PROBLEM STATEMENT: Write out the material exactly, leaving every picture behind.

______________________________

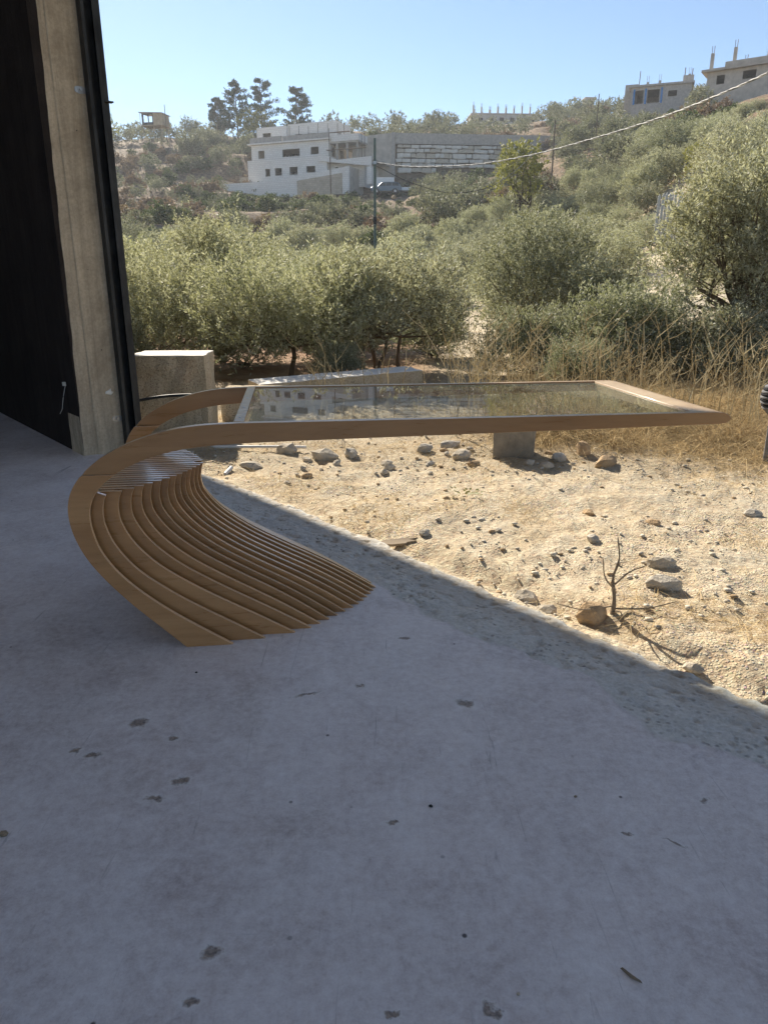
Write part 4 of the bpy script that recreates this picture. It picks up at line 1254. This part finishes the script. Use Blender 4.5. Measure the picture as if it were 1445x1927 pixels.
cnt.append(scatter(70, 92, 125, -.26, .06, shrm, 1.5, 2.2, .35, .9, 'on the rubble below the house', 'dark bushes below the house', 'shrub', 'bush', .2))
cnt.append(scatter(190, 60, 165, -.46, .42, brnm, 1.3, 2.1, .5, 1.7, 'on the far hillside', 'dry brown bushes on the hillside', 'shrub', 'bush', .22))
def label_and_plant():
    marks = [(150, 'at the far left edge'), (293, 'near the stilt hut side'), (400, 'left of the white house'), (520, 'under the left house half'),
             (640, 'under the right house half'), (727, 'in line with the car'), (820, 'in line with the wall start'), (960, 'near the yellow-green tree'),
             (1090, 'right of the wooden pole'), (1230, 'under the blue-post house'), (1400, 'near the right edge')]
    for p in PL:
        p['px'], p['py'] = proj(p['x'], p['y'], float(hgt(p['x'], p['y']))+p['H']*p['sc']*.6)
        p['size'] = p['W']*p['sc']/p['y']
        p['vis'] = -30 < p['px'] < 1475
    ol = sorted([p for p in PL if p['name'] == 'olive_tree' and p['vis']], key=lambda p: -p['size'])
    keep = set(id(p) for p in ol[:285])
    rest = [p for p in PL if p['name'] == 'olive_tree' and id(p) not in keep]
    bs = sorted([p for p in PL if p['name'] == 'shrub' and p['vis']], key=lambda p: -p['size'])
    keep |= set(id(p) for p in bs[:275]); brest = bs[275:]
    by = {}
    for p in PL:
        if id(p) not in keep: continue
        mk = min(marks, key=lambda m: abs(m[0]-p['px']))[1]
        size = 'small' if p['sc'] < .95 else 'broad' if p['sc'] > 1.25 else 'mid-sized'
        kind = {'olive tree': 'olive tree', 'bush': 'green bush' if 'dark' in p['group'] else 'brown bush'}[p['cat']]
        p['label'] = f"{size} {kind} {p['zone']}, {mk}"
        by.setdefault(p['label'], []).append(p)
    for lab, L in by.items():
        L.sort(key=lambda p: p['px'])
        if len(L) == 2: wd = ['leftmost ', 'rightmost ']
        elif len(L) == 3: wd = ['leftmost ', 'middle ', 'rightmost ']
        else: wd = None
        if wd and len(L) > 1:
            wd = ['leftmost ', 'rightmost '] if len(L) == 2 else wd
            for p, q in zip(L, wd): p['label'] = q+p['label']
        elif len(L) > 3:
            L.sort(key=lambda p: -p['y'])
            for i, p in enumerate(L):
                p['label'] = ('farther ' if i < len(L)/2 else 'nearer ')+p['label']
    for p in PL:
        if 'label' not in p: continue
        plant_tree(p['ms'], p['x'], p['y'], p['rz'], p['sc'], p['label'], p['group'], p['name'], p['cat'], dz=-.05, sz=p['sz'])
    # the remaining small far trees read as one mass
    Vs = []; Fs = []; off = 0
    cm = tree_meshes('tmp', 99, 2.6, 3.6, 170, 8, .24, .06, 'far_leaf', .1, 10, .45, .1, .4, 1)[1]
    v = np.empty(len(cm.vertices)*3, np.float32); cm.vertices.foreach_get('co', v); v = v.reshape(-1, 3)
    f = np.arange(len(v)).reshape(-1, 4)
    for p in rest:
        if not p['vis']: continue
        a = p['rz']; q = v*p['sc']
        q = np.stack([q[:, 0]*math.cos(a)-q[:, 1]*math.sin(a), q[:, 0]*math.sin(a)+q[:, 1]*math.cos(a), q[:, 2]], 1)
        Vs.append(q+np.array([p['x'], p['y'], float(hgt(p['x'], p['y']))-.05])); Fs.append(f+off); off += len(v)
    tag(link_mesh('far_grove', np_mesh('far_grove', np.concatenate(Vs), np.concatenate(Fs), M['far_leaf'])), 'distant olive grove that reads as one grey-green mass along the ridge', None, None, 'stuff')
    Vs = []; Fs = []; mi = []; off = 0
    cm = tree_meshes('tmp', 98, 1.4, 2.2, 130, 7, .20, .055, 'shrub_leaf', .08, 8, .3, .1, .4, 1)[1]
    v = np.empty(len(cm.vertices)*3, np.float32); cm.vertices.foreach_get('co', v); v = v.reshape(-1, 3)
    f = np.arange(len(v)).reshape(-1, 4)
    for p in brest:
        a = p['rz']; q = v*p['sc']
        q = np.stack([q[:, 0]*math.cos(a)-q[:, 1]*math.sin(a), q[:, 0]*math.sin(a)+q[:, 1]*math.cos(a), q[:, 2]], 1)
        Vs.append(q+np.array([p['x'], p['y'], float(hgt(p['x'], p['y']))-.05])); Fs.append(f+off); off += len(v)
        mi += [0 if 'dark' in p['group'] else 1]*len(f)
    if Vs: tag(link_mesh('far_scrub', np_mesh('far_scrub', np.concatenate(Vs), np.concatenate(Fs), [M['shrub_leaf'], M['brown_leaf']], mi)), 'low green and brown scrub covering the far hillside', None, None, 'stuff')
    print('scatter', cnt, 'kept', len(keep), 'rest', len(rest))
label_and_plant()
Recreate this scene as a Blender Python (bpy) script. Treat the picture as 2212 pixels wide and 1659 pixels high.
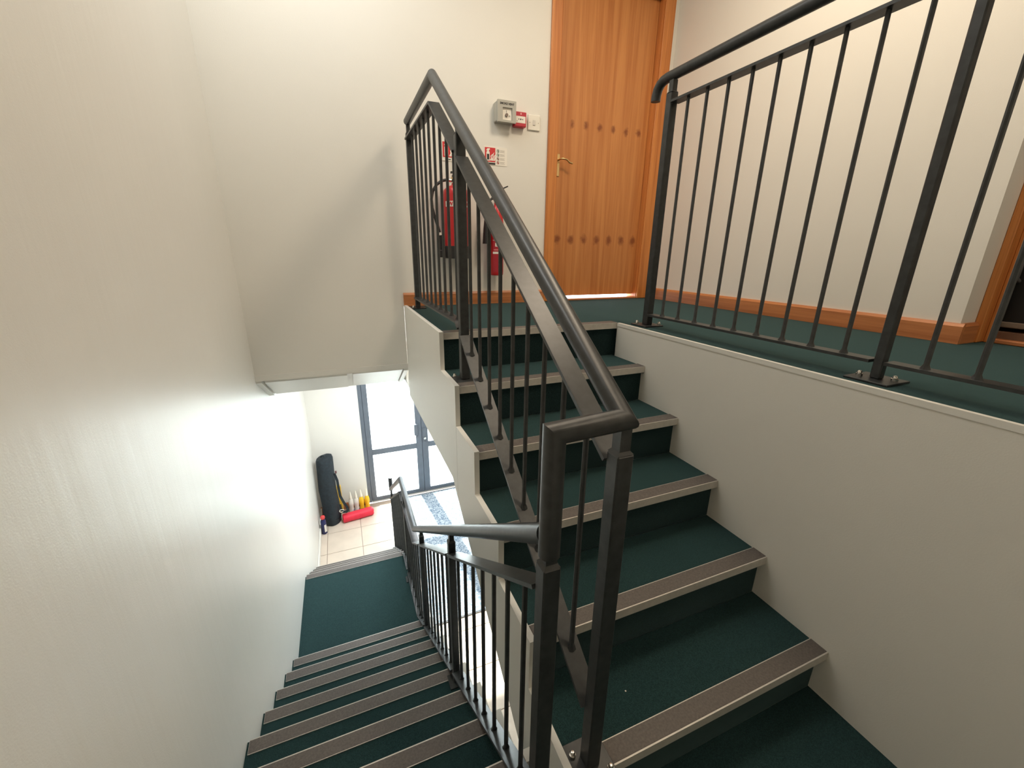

______________________________

RESPONSE TO THIS EXERCISE:
Write part 4 of the bpy script that recreates this picture. It picks up at line 1254. This part finishes the script. Use Blender 4.5. Measure the picture as if it were 1445x1927 pixels.
cnt.append(scatter(70, 92, 125, -.26, .06, shrm, 1.5, 2.2, .35, .9, 'on the rubble below the house', 'dark bushes below the house', 'shrub', 'bush', .2))
cnt.append(scatter(190, 60, 165, -.46, .42, brnm, 1.3, 2.1, .5, 1.7, 'on the far hillside', 'dry brown bushes on the hillside', 'shrub', 'bush', .22))
def label_and_plant():
    marks = [(150, 'at the far left edge'), (293, 'near the stilt hut side'), (400, 'left of the white house'), (520, 'under the left house half'),
             (640, 'under the right house half'), (727, 'in line with the car'), (820, 'in line with the wall start'), (960, 'near the yellow-green tree'),
             (1090, 'right of the wooden pole'), (1230, 'under the blue-post house'), (1400, 'near the right edge')]
    for p in PL:
        p['px'], p['py'] = proj(p['x'], p['y'], float(hgt(p['x'], p['y']))+p['H']*p['sc']*.6)
        p['size'] = p['W']*p['sc']/p['y']
        p['vis'] = -30 < p['px'] < 1475
    ol = sorted([p for p in PL if p['name'] == 'olive_tree' and p['vis']], key=lambda p: -p['size'])
    keep = set(id(p) for p in ol[:285])
    rest = [p for p in PL if p['name'] == 'olive_tree' and id(p) not in keep]
    bs = sorted([p for p in PL if p['name'] == 'shrub' and p['vis']], key=lambda p: -p['size'])
    keep |= set(id(p) for p in bs[:275]); brest = bs[275:]
    by = {}
    for p in PL:
        if id(p) not in keep: continue
        mk = min(marks, key=lambda m: abs(m[0]-p['px']))[1]
        size = 'small' if p['sc'] < .95 else 'broad' if p['sc'] > 1.25 else 'mid-sized'
        kind = {'olive tree': 'olive tree', 'bush': 'green bush' if 'dark' in p['group'] else 'brown bush'}[p['cat']]
        p['label'] = f"{size} {kind} {p['zone']}, {mk}"
        by.setdefault(p['label'], []).append(p)
    for lab, L in by.items():
        L.sort(key=lambda p: p['px'])
        if len(L) == 2: wd = ['leftmost ', 'rightmost ']
        elif len(L) == 3: wd = ['leftmost ', 'middle ', 'rightmost ']
        else: wd = None
        if wd and len(L) > 1:
            wd = ['leftmost ', 'rightmost '] if len(L) == 2 else wd
            for p, q in zip(L, wd): p['label'] = q+p['label']
        elif len(L) > 3:
            L.sort(key=lambda p: -p['y'])
            for i, p in enumerate(L):
                p['label'] = ('farther ' if i < len(L)/2 else 'nearer ')+p['label']
    for p in PL:
        if 'label' not in p: continue
        plant_tree(p['ms'], p['x'], p['y'], p['rz'], p['sc'], p['label'], p['group'], p['name'], p['cat'], dz=-.05, sz=p['sz'])
    # the remaining small far trees read as one mass
    Vs = []; Fs = []; off = 0
    cm = tree_meshes('tmp', 99, 2.6, 3.6, 170, 8, .24, .06, 'far_leaf', .1, 10, .45, .1, .4, 1)[1]
    v = np.empty(len(cm.vertices)*3, np.float32); cm.vertices.foreach_get('co', v); v = v.reshape(-1, 3)
    f = np.arange(len(v)).reshape(-1, 4)
    for p in rest:
        if not p['vis']: continue
        a = p['rz']; q = v*p['sc']
        q = np.stack([q[:, 0]*math.cos(a)-q[:, 1]*math.sin(a), q[:, 0]*math.sin(a)+q[:, 1]*math.cos(a), q[:, 2]], 1)
        Vs.append(q+np.array([p['x'], p['y'], float(hgt(p['x'], p['y']))-.05])); Fs.append(f+off); off += len(v)
    tag(link_mesh('far_grove', np_mesh('far_grove', np.concatenate(Vs), np.concatenate(Fs), M['far_leaf'])), 'distant olive grove that reads as one grey-green mass along the ridge', None, None, 'stuff')
    Vs = []; Fs = []; mi = []; off = 0
    cm = tree_meshes('tmp', 98, 1.4, 2.2, 130, 7, .20, .055, 'shrub_leaf', .08, 8, .3, .1, .4, 1)[1]
    v = np.empty(len(cm.vertices)*3, np.float32); cm.vertices.foreach_get('co', v); v = v.reshape(-1, 3)
    f = np.arange(len(v)).reshape(-1, 4)
    for p in brest:
        a = p['rz']; q = v*p['sc']
        q = np.stack([q[:, 0]*math.cos(a)-q[:, 1]*math.sin(a), q[:, 0]*math.sin(a)+q[:, 1]*math.cos(a), q[:, 2]], 1)
        Vs.append(q+np.array([p['x'], p['y'], float(hgt(p['x'], p['y']))-.05])); Fs.append(f+off); off += len(v)
        mi += [0 if 'dark' in p['group'] else 1]*len(f)
    if Vs: tag(link_mesh('far_scrub', np_mesh('far_scrub', np.concatenate(Vs), np.concatenate(Fs), [M['shrub_leaf'], M['brown_leaf']], mi)), 'low green and brown scrub covering the far hillside', None, None, 'stuff')
    print('scatter', cnt, 'kept', len(keep), 'rest', len(rest))
label_and_plant()
Recreate this scene as a Blender Python (bpy) script. Treat the picture as 2212 pixels wide and 1659 pixels high.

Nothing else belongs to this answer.